# [Stored data]
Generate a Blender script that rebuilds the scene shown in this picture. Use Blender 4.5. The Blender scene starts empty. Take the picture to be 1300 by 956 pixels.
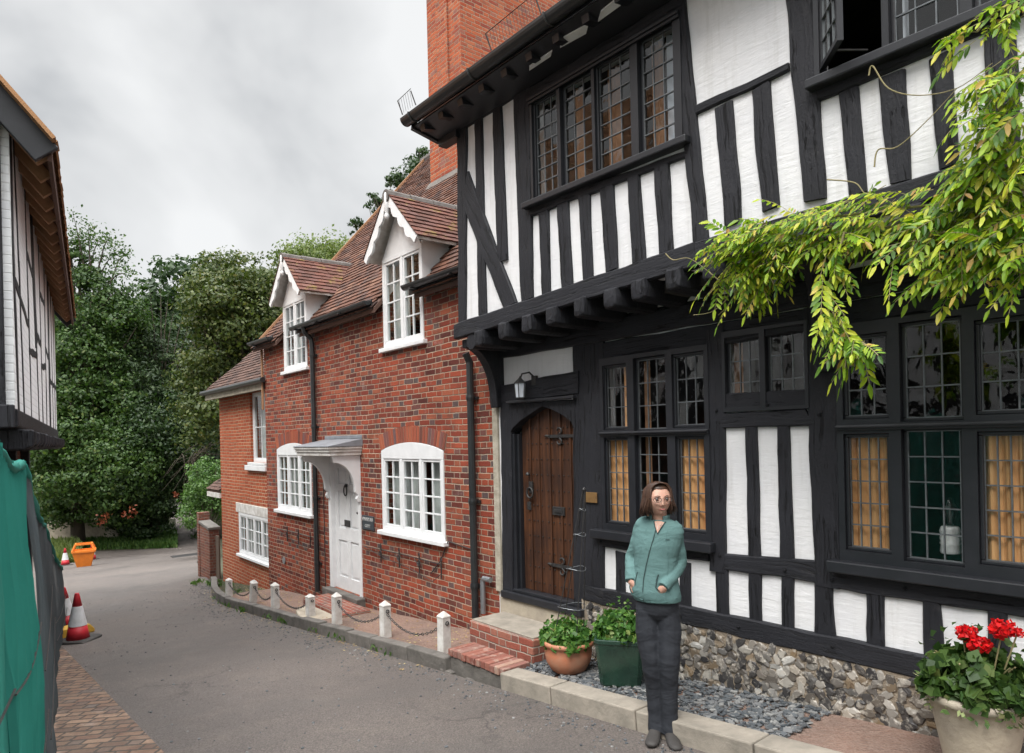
import bpy, math, random
import numpy as np
from mathutils import Vector, Matrix, noise
random.seed(7); rng = np.random.default_rng(7)
PI = math.pi
scene = bpy.context.scene
COL = scene.collection
rad = math.radians
U_ = random.uniform

# ------------------------------------------------------------------ camera survey
F, ROLL, ZC = 867.0, 0.023, 2.0
cR, sR = math.cos(ROLL), math.sin(ROLL)
def ray(px, py):
    a = (px-650)/F; b = (555-py)/F
    return (a*cR+b*sR, 1.0, -a*sR+b*cR)
def at(px, py, Y):
    r = ray(px, py); return Vector((r[0]*Y, Y, ZC+r[2]*Y))
class Plane:
    """a vertical facade: local x runs along it towards the viewer, y inwards, z up"""
    def __init__(p, ox, oy, dx, dy):
        L = math.hypot(dx, dy); p.o = (ox, oy); p.e = (-dx/L, -dy/L); p.i = (dy/L, -dx/L)
        p.rot = math.atan2(p.e[1], p.e[0])
    def f(p, px, py, y=0.0):
        r = ray(px, py)
        t = (y+p.o[0]*p.i[0]+p.o[1]*p.i[1])/(r[0]*p.i[0]+r[1]*p.i[1])
        X, Y = t*r[0]-p.o[0], t*r[1]-p.o[1]
        return (X*p.e[0]+Y*p.e[1], ZC+t*r[2])
    def w(p, x, y, z=0.0):
        return Vector((p.o[0]+x*p.e[0]+y*p.i[0], p.o[1]+x*p.e[1]+y*p.i[1], z))
G = Plane(.37, 6.4, -.8375, 1)                    # timber house, ground floor face
_b = G.w(G.f(612, 700)[0], 0)
B = Plane(_b[0], _b[1], -700/867., 1)             # brick cottage face
L = Plane(-3.85, 5.3, -.526, .85)                 # house on the left; its y points to the street
UP = -.45                                         # jettied upper storey of G

def sv(X, Y):
    return ((X-.37)*G.e[0]+(Y-6.4)*G.e[1], (X-.37)*G.i[0]+(Y-6.4)*G.i[1])
def gs(s):
    pts = [(-400, -1.0), (-90, -1.5), (-62, -3.5), (-34, -3.5), (-10, -.9), (0, -.1), (8, .5), (60, 1.5)]
    if s <= pts[0][0]: return pts[0][1]
    for (a, za), (b, zb) in zip(pts, pts[1:]):
        if s <= b:
            return za+(zb-za)*(s-a)/(b-a)
    return pts[-1][1]
def gz(X, Y): return gs(sv(X, Y)[0])

# ------------------------------------------------------------------ mesh helpers
class MB:
    def __init__(s): s.v=[]; s.f=[]; s.m=[]; s.uv={}
    def add(s, vs, fs, m=0):
        n=len(s.v); s.v += [tuple(p) for p in vs]
        for f in fs: s.f.append(tuple(i+n for i in f)); s.m.append(m)
        return s
    def poly(s, pts, m=0): return s.add(pts, [tuple(range(len(pts)))], m)
    def box(s, x0, x1, y0, y1, z0, z1, m=0, mat=None):
        v=[(x0,y0,z0),(x1,y0,z0),(x1,y1,z0),(x0,y1,z0),(x0,y0,z1),(x1,y0,z1),(x1,y1,z1),(x0,y1,z1)]
        if mat is not None: v=[tuple(mat @ Vector(p)) for p in v]
        return s.add(v, [(3,2,1,0),(4,5,6,7),(0,1,5,4),(1,2,6,5),(2,3,7,6),(3,0,4,7)], m)
    def bar(s, p0, p1, w, h, m=0, up=(0,0,1)):
        p0=Vector(p0); p1=Vector(p1); d=(p1-p0); Ln=d.length; d.normalize()
        u=Vector(up); x=d.cross(u)
        if x.length<1e-4: x=d.cross(Vector((0,1,0)))
        x.normalize(); u=x.cross(d)
        M=Matrix((x, d, u)).transposed().to_4x4(); M.translation=p0
        return s.box(-w/2, w/2, 0, Ln, -h/2, h/2, m, M)
    def prism(s, poly, y0, y1, m=0):
        """polygon in (x,z), extruded from y0 to y1"""
        n=len(poly)
        v=[(x,y0,z) for x,z in poly]+[(x,y1,z) for x,z in poly]
        fs=[tuple(range(n)), tuple(range(2*n-1,n-1,-1))]+[(i,i+n,(i+1)%n+n,(i+1)%n) for i in range(n)]
        return s.add(v, fs, m)
    def tube(s, path, r, seg=8, m=0, cap=True):
        path=[Vector(p) for p in path]; n=len(path)
        if not isinstance(r,(list,tuple)): r=[r]*n
        ref=Vector((0,0,1)); rings=[]; px=None
        for i,p in enumerate(path):
            d=(path[min(i+1,n-1)]-path[max(i-1,0)]).normalized()
            x=d.cross(ref) if px is None else px-d*px.dot(d)
            if x.length<1e-4: x=d.cross(Vector((1,0,0)))
            x.normalize(); px=x; y=d.cross(x)
            rings.append([p+x*math.cos(2*PI*k/seg)*r[i]+y*math.sin(2*PI*k/seg)*r[i] for k in range(seg)])
        vs=[q for R in rings for q in R]
        fs=[(i*seg+k, i*seg+(k+1)%seg, (i+1)*seg+(k+1)%seg, (i+1)*seg+k) for i in range(n-1) for k in range(seg)]
        if cap: fs += [tuple(range(seg-1,-1,-1)), tuple((n-1)*seg+k for k in range(seg))]
        return s.add(vs, fs, m)
    def lathe(s, prof, seg=24, c=(0,0,0), m=0):
        vs=[(c[0]+r*math.cos(2*PI*k/seg), c[1]+r*math.sin(2*PI*k/seg), c[2]+z) for r,z in prof for k in range(seg)]
        n=len(prof)
        fs=[(i*seg+k, i*seg+(k+1)%seg, (i+1)*seg+(k+1)%seg, (i+1)*seg+k) for i in range(n-1) for k in range(seg)]
        fs += [tuple(range(seg-1,-1,-1)), tuple((n-1)*seg+k for k in range(seg))]
        return s.add(vs, fs, m)
    def rings(s, R, m=0, cap=True):
        seg=len(R[0]); n=len(R)
        vs=[q for r in R for q in r]
        fs=[(i*seg+k, i*seg+(k+1)%seg, (i+1)*seg+(k+1)%seg, (i+1)*seg+k) for i in range(n-1) for k in range(seg)]
        if cap: fs += [tuple(range(seg-1,-1,-1)), tuple((n-1)*seg+k for k in range(seg))]
        return s.add(vs, fs, m)
    def build(s, name, mats, parent=None, smooth=False, bevel=0, loc=None, rotz=0, uv=True):
        me=bpy.data.meshes.new(name); me.from_pydata(s.v, [], s.f)
        if not isinstance(mats,(list,tuple)): mats=[mats]
        for m in mats: me.materials.append(m)
        if len(mats)>1: me.polygons.foreach_set('material_index', s.m)
        if smooth: me.polygons.foreach_set('use_smooth', [True]*len(s.f))
        if uv and len(me.polygons)<60000:
            L_=me.uv_layers.new(name='UVMap'); co=me.vertices
            for p in me.polygons:
                nn=p.normal
                if abs(nn.z)>.95: t=Vector((1,0,0)); b=Vector((0,1,0))
                else:
                    t=Vector((-nn.y,nn.x,0)).normalized()
                    b=nn.cross(t)
                    if b.z<0: b=-b
                for li in p.loop_indices:
                    c=co[me.loops[li].vertex_index].co
                    L_.data[li].uv=(c.dot(t), c.dot(b))
        if s.uv:
            L_=me.uv_layers.active
            for p in me.polygons:
                for li in p.loop_indices:
                    k=me.loops[li].vertex_index
                    if k in s.uv: L_.data[li].uv=s.uv[k]
        me.update()
        o=bpy.data.objects.new(name, me); COL.objects.link(o)
        if parent: o.parent=parent
        if loc is not None: o.location=loc
        o.rotation_euler.z=rotz
        if bevel:
            b=o.modifiers.new('b','BEVEL'); b.width=bevel; b.segments=2; b.limit_method='ANGLE'; b.angle_limit=rad(40)
            b.harden_normals=False
        return o
def empty(name, loc=(0,0,0), rz=0):
    o=bpy.data.objects.new(name, None); COL.objects.link(o); o.location=loc; o.rotation_euler.z=rz
    o.empty_display_size=.2; return o
def tag(o, label, cat, group=None):
    o['label']=label; o['category']=cat
    if group: o['group']=group
    return o
def structure(o): o['kind']='structure'; return o
def stuff(o, label=None, cat=None):
    o['kind']='stuff'
    if label: o['label']=label; o['category']=cat
    return o
def copy_tree(o, parent=None):
    c=o.copy(); COL.objects.link(c); c.parent=parent
    for ch in list(o.children): copy_tree(ch, c)
    return c

def wall_cells(mb, x0, x1, z0, z1, holes, y0, y1, m=0, mr=None):
    """slab in the x-z plane from y0 (front) to y1 with rectangular holes"""
    mr = m if mr is None else mr
    xs=sorted(set([x0,x1]+[min(max(h[k],x0),x1) for h in holes for k in (0,1)]))
    zs=sorted(set([z0,z1]+[min(max(h[k],z0),z1) for h in holes for k in (2,3)]))
    def solid(a,b):
        if a<0 or b<0 or a>=len(xs)-1 or b>=len(zs)-1: return False
        cx=(xs[a]+xs[a+1])/2; cz=(zs[b]+zs[b+1])/2
        return not any(h[0]<cx<h[1] and h[2]<cz<h[3] for h in holes)
    for a in range(len(xs)-1):
        for b in range(len(zs)-1):
            if not solid(a,b): continue
            A,Bx,C,D=xs[a],xs[a+1],zs[b],zs[b+1]
            mb.poly([(A,y0,C),(Bx,y0,C),(Bx,y0,D),(A,y0,D)],m)
            mb.poly([(A,y1,D),(Bx,y1,D),(Bx,y1,C),(A,y1,C)],m)
            if not solid(a-1,b): mb.poly([(A,y0,C),(A,y0,D),(A,y1,D),(A,y1,C)],mr)
            if not solid(a+1,b): mb.poly([(Bx,y0,D),(Bx,y0,C),(Bx,y1,C),(Bx,y1,D)],mr)
            if not solid(a,b-1): mb.poly([(A,y0,C),(A,y1,C),(Bx,y1,C),(Bx,y0,C)],mr)
            if not solid(a,b+1): mb.poly([(A,y0,D),(Bx,y0,D),(Bx,y1,D),(A,y1,D)],mr)
    return mb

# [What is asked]
With all pictures left out, please transcribe exactly the lines from the start of the material through the line with "U_ = random.uniform".

# [Full response]
Generate a Blender script that rebuilds the scene shown in this picture. Use Blender 4.5. The Blender scene starts empty. Take the picture to be 1300 by 956 pixels.
import bpy, math, random
import numpy as np
from mathutils import Vector, Matrix, noise
random.seed(7); rng = np.random.default_rng(7)
PI = math.pi
scene = bpy.context.scene
COL = scene.collection
rad = math.radians
U_ = random.uniform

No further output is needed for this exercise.